Config — hooky.config.json

{
  "cloudflare": { "type": "native", "zone": "acme.dev", "tunnel": "hooky-acme" },
  "services": {
    "api": { "command": "bun run api", "port": 4000, "hostname": "api.acme.dev" }, // spawn + expose
    "app": { "command": "next dev",    "port": 3000, "hostname": "app.acme.dev" },
    "web": { "port": 8080, "hostname": "web.acme.dev" }                            // expose existing
  }
}
  • command present → Hooky starts the process for you (injects PORT).
  • port only → Hooky exposes an already-running port — composes with concurrently / turbo / docker-compose.
  • hooky up api app exposes only the named services.

All services share one named tunnel; each gets an ingress rule (hostname → http://localhost:port) plus a catch-all 404. The mapping is persisted in ~/.hooky/, so the next hooky up reuses the same hostnames — register the URL with each provider once.
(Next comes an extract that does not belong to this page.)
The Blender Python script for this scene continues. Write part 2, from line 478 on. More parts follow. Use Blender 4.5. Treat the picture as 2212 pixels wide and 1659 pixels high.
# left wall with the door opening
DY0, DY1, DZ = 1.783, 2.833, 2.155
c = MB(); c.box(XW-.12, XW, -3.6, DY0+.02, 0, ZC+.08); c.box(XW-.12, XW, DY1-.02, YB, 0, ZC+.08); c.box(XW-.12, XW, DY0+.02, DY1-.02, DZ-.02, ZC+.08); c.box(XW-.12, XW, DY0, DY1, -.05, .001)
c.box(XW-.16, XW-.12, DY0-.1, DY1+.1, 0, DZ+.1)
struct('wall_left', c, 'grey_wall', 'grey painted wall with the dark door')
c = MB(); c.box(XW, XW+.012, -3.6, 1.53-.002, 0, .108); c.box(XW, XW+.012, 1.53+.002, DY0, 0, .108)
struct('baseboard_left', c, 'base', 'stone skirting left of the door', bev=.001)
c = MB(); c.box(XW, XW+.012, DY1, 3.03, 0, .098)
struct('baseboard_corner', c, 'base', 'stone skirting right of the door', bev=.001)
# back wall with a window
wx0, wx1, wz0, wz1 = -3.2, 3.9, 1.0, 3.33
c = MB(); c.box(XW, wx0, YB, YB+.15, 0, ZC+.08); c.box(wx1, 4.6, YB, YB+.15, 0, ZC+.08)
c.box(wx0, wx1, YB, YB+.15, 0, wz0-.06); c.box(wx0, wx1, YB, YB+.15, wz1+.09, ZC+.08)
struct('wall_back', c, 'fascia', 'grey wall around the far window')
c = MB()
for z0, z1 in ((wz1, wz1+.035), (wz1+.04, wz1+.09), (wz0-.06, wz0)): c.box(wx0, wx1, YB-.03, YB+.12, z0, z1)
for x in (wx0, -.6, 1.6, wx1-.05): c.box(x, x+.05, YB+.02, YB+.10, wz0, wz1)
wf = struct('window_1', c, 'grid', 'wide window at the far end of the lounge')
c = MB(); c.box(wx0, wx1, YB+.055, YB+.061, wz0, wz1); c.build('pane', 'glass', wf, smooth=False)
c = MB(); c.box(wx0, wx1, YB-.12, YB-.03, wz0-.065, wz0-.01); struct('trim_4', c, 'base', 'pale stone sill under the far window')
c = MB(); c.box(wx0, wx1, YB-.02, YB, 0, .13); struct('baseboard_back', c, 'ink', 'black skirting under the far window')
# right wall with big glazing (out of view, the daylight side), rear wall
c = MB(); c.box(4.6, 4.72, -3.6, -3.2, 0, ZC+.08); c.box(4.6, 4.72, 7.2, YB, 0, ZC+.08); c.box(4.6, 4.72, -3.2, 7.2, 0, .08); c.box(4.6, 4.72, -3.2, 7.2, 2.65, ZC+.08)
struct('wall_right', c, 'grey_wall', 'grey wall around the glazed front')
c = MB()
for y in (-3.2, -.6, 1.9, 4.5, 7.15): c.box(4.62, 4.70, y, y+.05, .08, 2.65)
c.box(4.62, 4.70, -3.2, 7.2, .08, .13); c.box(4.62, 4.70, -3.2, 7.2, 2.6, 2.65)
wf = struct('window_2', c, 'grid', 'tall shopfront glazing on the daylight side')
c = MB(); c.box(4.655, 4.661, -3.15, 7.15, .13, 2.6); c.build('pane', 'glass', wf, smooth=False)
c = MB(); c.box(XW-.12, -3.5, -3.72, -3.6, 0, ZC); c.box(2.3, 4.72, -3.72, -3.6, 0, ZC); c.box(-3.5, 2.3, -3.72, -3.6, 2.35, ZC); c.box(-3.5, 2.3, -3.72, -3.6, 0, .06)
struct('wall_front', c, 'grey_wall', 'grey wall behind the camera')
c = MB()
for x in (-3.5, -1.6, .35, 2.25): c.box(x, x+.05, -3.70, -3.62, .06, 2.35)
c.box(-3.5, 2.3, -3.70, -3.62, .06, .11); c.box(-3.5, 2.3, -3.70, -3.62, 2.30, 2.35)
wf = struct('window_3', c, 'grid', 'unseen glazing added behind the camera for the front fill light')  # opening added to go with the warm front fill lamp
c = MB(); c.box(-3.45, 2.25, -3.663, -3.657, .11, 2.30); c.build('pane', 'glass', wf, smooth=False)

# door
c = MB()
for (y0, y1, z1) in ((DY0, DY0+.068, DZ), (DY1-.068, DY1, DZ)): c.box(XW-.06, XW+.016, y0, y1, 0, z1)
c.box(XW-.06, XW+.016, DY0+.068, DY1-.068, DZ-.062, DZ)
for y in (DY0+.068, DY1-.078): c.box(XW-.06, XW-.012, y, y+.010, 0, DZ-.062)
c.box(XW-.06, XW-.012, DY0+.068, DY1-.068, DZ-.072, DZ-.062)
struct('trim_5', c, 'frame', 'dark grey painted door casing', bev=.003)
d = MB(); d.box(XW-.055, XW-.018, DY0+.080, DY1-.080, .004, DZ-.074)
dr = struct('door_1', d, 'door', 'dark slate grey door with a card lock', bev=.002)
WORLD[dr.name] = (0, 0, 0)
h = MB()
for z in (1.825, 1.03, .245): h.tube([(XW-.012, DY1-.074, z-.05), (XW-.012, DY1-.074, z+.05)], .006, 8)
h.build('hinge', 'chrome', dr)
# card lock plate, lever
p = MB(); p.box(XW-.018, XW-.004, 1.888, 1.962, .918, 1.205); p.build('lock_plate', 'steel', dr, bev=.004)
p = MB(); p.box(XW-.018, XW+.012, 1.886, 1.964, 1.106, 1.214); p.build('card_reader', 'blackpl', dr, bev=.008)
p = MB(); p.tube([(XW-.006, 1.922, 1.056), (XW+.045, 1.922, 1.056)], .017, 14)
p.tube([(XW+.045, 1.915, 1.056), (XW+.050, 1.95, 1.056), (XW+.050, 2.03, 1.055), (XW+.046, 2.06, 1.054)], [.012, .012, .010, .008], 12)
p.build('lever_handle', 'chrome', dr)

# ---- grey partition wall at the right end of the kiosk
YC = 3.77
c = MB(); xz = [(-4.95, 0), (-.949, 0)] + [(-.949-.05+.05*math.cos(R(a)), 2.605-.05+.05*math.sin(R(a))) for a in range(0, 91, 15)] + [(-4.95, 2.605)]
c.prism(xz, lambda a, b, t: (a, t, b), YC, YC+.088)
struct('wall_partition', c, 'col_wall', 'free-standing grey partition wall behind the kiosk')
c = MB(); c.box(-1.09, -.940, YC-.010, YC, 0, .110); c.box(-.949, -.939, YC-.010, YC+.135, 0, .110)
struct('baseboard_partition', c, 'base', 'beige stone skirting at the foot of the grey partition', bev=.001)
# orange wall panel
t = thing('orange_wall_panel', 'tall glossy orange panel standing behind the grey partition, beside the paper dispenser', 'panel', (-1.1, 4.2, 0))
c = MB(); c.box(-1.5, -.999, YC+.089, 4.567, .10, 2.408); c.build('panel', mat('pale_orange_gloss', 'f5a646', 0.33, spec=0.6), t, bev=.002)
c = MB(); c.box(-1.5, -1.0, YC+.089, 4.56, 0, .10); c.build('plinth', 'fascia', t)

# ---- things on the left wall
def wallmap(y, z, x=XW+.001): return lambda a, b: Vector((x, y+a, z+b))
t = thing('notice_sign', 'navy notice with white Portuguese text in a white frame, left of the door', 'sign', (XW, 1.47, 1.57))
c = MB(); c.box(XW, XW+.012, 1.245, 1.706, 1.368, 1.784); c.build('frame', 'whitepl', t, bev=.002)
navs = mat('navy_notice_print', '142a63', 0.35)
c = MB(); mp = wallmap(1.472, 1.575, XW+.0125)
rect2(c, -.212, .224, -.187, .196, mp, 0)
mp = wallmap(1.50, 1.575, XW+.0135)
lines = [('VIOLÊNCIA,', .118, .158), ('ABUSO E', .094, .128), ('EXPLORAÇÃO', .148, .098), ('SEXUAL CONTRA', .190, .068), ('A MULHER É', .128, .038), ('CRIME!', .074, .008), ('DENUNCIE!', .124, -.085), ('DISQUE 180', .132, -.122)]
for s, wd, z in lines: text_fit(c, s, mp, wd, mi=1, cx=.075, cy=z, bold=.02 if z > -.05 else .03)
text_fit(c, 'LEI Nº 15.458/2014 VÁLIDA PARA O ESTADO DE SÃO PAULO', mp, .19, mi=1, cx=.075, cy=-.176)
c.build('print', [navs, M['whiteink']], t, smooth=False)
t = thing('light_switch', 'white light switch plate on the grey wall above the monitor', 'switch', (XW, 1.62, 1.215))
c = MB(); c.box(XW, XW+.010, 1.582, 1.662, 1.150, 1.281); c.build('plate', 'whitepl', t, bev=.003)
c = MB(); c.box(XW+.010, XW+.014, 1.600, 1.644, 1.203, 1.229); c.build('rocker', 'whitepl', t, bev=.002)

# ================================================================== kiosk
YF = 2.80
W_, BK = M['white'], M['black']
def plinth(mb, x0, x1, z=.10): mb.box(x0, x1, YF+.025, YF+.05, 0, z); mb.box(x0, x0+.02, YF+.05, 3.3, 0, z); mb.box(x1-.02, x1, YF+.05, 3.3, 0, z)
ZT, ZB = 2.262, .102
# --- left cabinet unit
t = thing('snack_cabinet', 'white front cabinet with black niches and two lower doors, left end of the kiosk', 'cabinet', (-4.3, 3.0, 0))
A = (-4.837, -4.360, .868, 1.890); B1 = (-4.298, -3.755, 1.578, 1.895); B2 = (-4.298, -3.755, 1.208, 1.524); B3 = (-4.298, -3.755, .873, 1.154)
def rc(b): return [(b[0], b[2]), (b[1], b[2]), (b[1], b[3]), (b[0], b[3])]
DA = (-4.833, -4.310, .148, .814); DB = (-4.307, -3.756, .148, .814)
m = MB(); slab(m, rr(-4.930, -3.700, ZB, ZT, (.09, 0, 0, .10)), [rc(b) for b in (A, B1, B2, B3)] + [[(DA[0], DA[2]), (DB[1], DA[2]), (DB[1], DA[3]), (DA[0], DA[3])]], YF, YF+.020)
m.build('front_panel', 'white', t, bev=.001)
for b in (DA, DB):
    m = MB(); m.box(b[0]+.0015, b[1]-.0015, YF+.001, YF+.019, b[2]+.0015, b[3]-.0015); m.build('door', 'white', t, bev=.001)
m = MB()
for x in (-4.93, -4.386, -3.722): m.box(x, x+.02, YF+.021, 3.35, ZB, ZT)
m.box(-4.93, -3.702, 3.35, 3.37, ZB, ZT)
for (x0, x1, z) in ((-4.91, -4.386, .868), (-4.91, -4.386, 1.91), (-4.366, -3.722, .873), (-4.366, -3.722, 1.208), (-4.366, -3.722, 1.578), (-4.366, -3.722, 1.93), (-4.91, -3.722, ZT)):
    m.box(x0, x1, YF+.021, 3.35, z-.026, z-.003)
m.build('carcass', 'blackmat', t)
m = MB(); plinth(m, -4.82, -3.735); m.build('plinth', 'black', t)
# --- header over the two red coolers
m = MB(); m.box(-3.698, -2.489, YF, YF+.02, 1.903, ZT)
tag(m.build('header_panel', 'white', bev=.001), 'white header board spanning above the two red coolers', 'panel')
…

Hooky never falls back to a random URL; if something fails, it tells you.

How it works

The tunnel and DNS live in your own Cloudflare account, and your URLs are ‹host›.‹your-domain›.

Prerequisite: the domain must be on a Cloudflare account with nameservers pointed at Cloudflare (zone Active) — a constraint of named tunnels. hooky init handles the cloudflared login and tunnel/DNS setup for you.

Development

bun install
bun test          # 81 tests
bun run typecheck
bun run build     # Node-compatible bundle in dist/
bun run dev -- up # run the CLI from source

examples/quick-tunnel-demo/run.sh is a runnable proof of the underlying mechanism (a real cloudflared quick tunnel exposing a local server).